• **WORK REQUIRED**
Which lines have the string "Blender"? Copy all of them from the entries below.
**** EXTRACTED ENTRIES
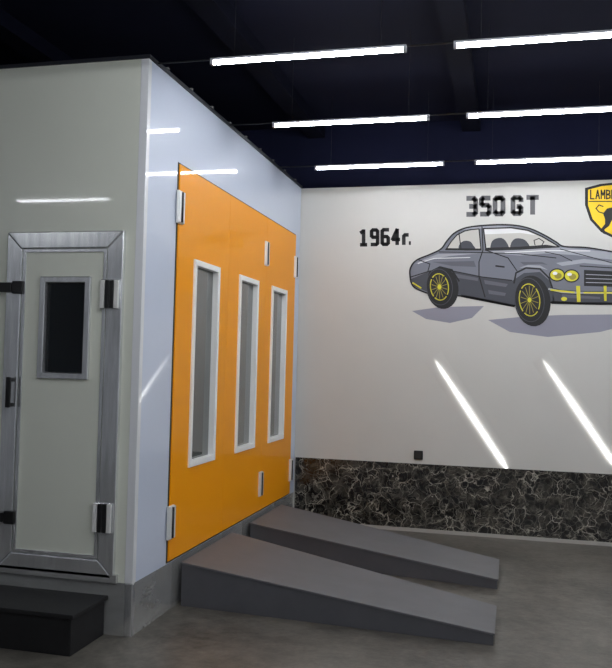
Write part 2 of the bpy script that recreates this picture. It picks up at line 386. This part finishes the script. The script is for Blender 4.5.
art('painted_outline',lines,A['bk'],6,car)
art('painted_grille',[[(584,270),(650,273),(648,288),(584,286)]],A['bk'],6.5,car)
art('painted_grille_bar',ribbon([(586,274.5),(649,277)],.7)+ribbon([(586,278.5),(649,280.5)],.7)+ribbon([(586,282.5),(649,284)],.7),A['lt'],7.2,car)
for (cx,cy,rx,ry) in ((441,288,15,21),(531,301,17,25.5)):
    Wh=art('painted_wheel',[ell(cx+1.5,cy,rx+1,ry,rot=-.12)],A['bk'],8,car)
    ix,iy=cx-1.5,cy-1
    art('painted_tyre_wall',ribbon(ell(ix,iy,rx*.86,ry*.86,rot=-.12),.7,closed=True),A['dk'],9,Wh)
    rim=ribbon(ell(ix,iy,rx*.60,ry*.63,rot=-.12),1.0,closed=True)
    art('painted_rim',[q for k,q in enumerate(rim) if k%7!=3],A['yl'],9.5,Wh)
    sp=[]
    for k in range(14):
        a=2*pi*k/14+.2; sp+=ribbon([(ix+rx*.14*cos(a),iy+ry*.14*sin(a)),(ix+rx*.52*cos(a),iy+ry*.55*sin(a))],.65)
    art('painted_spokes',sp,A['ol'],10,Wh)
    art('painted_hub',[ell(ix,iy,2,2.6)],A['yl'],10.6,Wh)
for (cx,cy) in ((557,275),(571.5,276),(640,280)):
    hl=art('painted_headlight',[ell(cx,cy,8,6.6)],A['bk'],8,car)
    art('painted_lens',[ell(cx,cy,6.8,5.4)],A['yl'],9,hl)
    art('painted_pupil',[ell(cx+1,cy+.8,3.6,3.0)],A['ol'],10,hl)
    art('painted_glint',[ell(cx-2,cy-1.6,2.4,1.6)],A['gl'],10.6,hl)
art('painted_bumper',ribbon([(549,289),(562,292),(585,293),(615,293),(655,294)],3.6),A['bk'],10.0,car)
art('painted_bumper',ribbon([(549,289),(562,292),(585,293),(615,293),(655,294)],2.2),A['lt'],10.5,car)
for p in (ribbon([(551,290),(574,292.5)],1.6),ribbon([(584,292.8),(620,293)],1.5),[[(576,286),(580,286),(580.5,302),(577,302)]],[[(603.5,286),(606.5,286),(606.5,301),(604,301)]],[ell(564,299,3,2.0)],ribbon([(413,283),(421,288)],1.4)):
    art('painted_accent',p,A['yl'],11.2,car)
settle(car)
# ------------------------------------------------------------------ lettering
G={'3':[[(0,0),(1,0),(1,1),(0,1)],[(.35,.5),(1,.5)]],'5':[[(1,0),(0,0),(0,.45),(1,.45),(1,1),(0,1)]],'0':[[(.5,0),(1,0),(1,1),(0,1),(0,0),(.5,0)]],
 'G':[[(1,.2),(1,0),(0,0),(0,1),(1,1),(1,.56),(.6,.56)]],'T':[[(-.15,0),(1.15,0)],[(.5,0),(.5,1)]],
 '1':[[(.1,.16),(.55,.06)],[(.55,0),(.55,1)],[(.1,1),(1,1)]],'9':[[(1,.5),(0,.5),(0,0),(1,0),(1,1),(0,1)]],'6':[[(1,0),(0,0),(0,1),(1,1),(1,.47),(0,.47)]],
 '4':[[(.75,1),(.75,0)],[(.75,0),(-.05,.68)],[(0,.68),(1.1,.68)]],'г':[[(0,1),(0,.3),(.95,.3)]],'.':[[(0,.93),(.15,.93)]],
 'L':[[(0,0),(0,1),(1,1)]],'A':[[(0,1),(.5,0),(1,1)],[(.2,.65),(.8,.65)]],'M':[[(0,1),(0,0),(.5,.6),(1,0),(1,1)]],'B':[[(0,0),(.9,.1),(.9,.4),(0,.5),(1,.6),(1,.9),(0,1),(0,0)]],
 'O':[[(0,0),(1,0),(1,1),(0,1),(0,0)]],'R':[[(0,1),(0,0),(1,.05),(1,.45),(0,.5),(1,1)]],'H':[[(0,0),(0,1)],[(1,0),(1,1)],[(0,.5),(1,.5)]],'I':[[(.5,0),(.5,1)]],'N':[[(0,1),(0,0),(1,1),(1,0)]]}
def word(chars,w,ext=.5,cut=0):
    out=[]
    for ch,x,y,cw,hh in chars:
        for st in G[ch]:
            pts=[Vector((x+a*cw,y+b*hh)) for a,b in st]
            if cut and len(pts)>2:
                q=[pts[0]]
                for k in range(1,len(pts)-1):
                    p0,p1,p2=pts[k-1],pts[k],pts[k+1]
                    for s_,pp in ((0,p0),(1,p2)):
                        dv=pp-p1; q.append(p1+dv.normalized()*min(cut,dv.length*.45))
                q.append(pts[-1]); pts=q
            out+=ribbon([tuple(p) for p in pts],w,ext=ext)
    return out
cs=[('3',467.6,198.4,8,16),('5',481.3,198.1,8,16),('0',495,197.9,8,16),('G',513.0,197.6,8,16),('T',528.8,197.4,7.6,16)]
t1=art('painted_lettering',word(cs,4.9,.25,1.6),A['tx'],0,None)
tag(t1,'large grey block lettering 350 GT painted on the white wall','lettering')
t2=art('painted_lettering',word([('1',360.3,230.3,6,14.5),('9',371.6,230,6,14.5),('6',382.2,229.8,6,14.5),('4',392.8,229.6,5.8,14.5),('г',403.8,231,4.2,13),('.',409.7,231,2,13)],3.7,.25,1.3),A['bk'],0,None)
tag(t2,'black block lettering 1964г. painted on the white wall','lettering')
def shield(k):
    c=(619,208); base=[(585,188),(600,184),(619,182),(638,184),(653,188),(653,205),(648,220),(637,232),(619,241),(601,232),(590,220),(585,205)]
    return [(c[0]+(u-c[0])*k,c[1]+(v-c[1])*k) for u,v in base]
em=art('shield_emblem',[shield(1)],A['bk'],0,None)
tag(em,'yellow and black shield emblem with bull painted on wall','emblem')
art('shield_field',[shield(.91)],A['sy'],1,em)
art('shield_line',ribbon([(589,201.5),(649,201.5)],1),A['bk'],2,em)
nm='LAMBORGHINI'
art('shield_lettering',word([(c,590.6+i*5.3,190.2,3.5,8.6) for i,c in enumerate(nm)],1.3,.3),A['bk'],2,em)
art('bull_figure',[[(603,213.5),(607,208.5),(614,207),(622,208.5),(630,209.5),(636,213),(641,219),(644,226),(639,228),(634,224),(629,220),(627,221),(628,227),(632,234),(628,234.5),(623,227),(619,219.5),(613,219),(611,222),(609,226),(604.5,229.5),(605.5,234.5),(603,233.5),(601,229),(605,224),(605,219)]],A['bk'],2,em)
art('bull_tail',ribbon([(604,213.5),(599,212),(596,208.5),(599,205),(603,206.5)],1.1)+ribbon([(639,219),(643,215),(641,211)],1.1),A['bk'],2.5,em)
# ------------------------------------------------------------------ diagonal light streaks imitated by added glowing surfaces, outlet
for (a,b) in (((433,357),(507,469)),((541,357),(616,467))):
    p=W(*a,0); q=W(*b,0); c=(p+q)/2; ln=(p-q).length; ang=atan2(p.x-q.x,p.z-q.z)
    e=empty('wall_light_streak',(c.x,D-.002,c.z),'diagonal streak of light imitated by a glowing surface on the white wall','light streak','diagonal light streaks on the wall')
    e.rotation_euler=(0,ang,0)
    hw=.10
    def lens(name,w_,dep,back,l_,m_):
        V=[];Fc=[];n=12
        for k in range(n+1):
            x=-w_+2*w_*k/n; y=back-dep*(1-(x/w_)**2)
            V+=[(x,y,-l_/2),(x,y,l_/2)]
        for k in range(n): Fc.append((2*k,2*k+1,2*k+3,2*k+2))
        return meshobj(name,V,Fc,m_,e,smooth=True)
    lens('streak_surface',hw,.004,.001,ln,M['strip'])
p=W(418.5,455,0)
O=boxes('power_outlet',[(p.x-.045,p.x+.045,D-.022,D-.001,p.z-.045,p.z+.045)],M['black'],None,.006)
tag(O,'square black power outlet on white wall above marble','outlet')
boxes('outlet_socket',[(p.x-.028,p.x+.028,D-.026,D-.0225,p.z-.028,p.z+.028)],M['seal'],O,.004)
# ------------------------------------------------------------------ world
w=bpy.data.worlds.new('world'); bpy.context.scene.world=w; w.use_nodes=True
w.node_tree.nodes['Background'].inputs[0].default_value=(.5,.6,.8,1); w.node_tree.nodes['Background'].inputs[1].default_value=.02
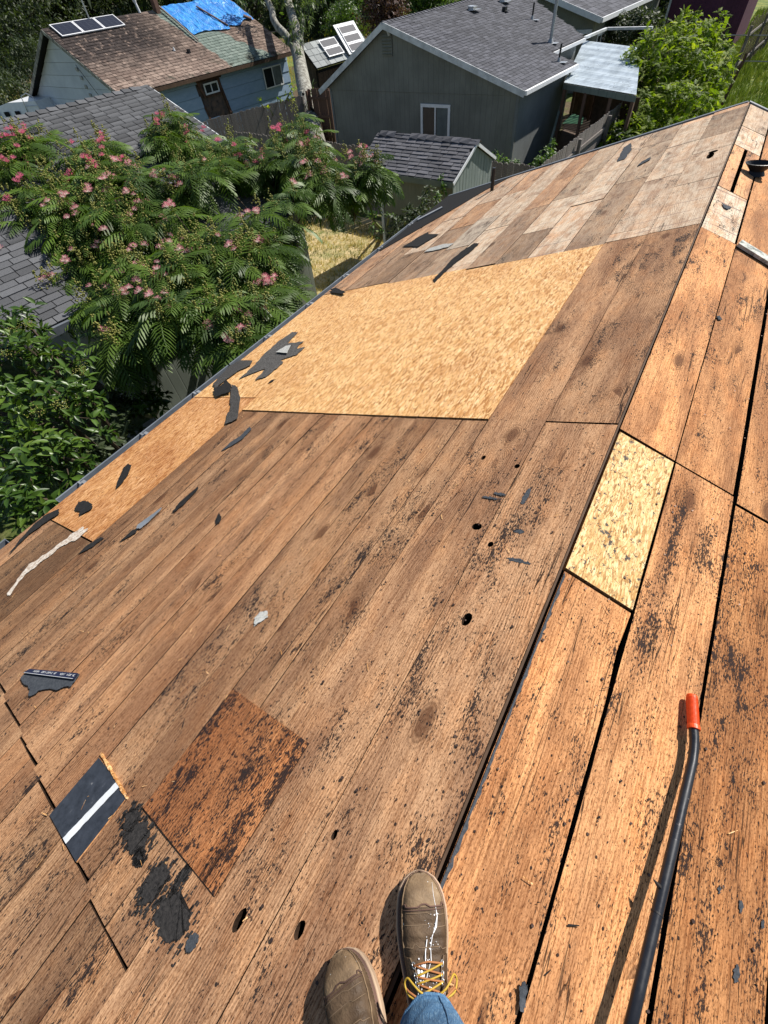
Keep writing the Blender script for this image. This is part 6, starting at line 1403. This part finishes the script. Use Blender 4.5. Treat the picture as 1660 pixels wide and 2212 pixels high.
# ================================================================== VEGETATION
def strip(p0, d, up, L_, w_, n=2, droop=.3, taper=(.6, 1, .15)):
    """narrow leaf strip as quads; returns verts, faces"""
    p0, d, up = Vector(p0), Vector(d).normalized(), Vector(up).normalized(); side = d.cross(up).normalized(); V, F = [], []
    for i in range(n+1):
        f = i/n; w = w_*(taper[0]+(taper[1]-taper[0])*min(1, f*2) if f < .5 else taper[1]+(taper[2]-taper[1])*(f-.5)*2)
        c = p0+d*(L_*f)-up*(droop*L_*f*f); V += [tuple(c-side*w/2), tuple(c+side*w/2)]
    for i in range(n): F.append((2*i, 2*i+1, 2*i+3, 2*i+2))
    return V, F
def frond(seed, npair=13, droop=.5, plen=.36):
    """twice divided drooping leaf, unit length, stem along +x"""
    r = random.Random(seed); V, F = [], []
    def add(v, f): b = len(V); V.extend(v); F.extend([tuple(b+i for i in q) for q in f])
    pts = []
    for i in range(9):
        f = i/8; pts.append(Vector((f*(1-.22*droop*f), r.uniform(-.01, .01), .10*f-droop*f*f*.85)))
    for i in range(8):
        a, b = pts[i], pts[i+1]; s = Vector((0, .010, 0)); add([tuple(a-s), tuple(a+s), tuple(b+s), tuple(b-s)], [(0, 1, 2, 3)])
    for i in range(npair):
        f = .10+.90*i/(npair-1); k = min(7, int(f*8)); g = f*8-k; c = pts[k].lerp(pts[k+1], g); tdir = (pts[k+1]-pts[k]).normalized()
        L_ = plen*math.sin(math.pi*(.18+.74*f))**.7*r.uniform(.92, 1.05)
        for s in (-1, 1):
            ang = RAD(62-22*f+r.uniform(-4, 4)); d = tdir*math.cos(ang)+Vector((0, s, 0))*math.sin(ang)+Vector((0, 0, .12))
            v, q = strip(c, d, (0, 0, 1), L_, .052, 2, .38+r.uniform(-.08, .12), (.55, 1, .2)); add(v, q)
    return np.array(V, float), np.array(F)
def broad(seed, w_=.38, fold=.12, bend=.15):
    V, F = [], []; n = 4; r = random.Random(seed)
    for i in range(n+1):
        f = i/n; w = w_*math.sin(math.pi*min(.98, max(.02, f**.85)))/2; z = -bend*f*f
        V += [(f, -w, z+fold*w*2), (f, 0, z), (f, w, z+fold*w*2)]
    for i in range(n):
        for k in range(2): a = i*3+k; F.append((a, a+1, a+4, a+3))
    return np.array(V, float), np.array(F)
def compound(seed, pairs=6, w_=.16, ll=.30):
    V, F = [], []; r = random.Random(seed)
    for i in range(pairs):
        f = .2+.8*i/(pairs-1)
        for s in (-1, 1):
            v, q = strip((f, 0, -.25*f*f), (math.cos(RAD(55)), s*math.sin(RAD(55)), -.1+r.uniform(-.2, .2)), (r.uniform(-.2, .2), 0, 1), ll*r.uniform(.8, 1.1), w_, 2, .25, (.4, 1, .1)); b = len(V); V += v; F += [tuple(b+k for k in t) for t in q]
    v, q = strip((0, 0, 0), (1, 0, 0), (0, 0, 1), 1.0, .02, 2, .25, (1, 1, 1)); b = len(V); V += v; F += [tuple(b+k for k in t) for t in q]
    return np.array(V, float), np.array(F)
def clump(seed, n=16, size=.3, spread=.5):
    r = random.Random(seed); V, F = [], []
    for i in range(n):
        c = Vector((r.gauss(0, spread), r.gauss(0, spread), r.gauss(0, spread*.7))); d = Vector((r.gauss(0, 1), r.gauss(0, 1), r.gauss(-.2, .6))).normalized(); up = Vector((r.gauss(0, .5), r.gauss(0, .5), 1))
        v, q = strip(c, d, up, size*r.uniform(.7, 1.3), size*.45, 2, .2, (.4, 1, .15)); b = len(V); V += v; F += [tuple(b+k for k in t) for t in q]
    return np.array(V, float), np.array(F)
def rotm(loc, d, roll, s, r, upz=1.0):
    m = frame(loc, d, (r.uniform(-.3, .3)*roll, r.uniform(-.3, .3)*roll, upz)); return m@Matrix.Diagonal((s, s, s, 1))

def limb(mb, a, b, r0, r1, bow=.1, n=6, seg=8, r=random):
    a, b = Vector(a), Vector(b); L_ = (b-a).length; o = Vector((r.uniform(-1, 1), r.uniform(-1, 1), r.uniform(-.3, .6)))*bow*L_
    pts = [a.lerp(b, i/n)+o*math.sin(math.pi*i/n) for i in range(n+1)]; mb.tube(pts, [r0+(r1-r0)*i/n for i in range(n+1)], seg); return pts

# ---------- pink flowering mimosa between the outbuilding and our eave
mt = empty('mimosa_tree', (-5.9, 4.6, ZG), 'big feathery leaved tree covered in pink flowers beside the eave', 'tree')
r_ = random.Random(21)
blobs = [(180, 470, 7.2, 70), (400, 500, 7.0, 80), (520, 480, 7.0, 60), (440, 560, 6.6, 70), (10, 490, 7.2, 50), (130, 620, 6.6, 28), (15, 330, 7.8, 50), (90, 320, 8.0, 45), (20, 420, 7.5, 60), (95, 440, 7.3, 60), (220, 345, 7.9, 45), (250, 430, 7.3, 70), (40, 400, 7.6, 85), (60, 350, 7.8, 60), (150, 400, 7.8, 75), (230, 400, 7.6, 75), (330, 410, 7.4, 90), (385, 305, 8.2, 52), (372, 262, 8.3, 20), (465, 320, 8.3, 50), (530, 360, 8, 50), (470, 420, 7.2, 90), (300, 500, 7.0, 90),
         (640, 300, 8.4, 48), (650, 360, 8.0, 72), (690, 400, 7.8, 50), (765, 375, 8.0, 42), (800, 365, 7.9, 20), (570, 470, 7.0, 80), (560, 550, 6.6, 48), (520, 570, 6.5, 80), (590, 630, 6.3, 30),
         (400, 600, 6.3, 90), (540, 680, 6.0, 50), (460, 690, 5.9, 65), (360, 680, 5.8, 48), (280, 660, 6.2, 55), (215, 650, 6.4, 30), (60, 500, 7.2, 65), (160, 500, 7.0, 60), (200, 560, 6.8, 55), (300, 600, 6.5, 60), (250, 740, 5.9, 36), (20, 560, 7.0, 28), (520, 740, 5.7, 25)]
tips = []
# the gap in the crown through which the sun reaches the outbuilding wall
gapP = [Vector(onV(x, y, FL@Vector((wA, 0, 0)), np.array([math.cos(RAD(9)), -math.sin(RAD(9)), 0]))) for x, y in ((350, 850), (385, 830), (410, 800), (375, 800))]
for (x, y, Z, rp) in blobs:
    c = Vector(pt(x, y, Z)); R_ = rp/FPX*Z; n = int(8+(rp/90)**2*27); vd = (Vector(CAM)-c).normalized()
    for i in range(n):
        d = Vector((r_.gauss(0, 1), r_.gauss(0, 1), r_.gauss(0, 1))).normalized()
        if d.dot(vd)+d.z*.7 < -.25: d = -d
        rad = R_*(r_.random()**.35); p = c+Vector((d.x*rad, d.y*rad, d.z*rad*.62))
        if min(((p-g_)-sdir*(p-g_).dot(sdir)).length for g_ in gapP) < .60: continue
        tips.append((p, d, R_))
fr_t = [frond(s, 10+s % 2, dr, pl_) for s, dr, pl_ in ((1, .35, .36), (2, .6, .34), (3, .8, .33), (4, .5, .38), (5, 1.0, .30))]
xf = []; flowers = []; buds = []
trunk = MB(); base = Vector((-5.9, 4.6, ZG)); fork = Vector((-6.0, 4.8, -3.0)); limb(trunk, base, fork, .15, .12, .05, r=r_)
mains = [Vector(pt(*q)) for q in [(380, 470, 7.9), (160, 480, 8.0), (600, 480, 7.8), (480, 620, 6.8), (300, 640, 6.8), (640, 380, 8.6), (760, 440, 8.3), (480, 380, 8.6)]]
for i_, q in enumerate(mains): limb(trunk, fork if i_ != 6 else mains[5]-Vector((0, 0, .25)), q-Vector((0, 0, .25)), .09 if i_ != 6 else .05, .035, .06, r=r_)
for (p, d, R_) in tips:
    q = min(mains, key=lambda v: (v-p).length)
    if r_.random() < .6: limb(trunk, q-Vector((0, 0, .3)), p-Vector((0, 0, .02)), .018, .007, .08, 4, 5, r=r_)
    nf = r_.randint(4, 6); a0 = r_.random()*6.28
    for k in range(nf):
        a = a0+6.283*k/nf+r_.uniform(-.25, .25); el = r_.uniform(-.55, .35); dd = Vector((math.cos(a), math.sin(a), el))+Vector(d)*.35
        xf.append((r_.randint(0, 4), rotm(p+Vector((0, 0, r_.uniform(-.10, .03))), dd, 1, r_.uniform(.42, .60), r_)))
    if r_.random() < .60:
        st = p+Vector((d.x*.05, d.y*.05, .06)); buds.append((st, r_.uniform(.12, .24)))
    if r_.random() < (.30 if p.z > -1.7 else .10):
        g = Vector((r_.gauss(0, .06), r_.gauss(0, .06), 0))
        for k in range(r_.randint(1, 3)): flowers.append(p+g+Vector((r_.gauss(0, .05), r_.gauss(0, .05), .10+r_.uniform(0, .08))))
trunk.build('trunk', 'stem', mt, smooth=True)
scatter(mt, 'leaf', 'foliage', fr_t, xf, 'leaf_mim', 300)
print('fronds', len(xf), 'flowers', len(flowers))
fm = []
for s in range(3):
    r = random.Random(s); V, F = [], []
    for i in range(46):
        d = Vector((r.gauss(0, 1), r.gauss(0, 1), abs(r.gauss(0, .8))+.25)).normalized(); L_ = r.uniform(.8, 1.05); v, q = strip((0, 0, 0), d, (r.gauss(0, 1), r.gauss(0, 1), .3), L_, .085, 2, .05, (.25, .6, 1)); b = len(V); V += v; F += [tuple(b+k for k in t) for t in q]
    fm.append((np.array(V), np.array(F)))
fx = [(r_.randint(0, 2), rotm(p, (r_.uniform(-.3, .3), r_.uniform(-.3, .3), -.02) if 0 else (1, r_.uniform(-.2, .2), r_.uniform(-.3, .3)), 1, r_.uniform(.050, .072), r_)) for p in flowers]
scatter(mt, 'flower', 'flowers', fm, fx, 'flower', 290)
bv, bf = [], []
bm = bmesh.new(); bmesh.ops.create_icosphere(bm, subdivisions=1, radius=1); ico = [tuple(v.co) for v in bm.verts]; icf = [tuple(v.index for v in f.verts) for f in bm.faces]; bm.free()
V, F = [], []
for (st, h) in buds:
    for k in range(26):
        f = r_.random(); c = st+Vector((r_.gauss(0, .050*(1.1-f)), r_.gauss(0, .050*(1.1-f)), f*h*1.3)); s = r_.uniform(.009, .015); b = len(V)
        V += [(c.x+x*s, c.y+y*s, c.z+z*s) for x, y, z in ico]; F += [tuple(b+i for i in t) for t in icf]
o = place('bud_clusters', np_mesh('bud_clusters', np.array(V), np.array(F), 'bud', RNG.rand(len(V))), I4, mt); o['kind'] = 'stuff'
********
• **REPLY**
Write part 2 of the bpy script that recreates this picture. It picks up at line 386. This part finishes the script. The script is for Blender 4.5.
Keep writing the Blender script for this image. This is part 6, starting at line 1403. This part finishes the script. Use Blender 4.5. Treat the picture as 1660 pixels wide and 2212 pixels high.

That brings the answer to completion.